TO DO:
From the listing below, copy every line with the word "scene".
------------
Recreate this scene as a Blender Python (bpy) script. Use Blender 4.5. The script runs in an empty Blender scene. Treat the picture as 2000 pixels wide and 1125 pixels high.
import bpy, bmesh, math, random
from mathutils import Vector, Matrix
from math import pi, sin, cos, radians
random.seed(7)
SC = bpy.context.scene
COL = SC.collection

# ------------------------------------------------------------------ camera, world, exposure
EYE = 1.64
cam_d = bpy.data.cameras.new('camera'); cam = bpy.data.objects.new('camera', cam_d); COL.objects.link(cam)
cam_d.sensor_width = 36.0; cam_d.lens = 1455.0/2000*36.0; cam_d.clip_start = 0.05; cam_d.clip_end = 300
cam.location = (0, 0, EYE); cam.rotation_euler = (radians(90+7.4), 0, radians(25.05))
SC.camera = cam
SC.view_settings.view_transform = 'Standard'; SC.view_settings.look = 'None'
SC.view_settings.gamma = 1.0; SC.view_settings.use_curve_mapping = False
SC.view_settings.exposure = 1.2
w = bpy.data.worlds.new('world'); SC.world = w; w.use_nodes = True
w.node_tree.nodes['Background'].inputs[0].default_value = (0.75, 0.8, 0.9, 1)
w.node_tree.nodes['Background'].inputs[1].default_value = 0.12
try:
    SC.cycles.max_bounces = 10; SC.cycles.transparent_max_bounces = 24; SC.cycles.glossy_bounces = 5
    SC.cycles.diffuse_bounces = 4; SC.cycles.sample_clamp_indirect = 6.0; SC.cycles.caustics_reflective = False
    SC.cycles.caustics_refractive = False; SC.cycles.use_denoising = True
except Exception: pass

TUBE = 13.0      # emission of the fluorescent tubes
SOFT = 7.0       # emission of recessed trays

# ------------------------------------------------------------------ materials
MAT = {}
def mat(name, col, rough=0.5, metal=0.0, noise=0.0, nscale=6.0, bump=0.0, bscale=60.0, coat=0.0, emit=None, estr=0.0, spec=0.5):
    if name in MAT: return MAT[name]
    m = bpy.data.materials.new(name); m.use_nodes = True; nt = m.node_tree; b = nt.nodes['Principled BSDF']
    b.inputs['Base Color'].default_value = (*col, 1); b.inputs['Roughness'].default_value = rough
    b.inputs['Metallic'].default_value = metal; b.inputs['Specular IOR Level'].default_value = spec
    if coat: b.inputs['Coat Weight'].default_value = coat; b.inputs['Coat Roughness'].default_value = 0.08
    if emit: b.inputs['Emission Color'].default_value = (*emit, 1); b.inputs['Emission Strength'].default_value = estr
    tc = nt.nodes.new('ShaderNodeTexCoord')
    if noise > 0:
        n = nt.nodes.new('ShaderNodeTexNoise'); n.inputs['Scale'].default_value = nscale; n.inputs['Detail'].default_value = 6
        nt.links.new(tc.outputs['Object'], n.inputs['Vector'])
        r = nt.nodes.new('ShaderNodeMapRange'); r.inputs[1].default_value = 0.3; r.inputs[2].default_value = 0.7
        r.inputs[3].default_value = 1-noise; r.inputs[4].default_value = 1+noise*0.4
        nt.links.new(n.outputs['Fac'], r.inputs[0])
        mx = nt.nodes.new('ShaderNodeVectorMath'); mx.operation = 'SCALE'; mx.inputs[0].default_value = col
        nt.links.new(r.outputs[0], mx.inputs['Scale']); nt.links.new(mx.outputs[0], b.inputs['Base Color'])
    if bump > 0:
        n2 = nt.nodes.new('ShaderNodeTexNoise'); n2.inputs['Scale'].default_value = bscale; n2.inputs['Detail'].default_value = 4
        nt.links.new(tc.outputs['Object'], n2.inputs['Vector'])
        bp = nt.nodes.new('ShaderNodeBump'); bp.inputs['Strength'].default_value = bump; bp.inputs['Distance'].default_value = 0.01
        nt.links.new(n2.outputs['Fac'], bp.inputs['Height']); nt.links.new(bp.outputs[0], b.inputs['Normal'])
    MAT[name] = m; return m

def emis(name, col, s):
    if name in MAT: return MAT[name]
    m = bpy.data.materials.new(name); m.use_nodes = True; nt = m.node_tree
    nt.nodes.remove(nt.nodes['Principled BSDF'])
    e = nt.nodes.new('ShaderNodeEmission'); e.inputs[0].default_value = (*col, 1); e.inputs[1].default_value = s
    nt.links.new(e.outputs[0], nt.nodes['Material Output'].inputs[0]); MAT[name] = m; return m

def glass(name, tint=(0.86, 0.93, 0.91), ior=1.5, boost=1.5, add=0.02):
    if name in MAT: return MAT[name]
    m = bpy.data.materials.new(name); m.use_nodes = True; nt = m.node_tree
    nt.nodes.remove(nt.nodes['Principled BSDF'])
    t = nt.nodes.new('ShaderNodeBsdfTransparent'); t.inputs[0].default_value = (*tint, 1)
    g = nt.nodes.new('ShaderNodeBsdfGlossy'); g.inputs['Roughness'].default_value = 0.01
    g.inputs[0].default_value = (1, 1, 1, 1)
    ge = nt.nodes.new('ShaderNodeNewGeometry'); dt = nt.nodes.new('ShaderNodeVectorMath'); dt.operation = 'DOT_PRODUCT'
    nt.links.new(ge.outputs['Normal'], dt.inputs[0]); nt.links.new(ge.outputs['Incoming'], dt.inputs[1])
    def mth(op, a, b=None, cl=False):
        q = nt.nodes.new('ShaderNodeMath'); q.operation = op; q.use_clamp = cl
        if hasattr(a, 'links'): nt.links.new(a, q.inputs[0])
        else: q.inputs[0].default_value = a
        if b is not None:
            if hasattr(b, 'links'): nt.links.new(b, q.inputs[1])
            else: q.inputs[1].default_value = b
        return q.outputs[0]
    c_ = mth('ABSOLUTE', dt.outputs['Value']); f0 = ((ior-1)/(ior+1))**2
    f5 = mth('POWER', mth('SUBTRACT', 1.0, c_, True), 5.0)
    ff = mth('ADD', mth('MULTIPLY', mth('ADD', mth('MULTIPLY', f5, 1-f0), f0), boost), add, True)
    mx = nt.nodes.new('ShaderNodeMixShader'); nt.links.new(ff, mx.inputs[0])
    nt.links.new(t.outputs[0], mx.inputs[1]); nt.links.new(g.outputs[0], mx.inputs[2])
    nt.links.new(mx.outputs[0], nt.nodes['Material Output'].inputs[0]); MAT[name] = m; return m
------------
WORKED SOLUTION:
Recreate this scene as a Blender Python (bpy) script. Use Blender 4.5. The script runs in an empty Blender scene. Treat the picture as 2000 pixels wide and 1125 pixels high.
SC = bpy.context.scene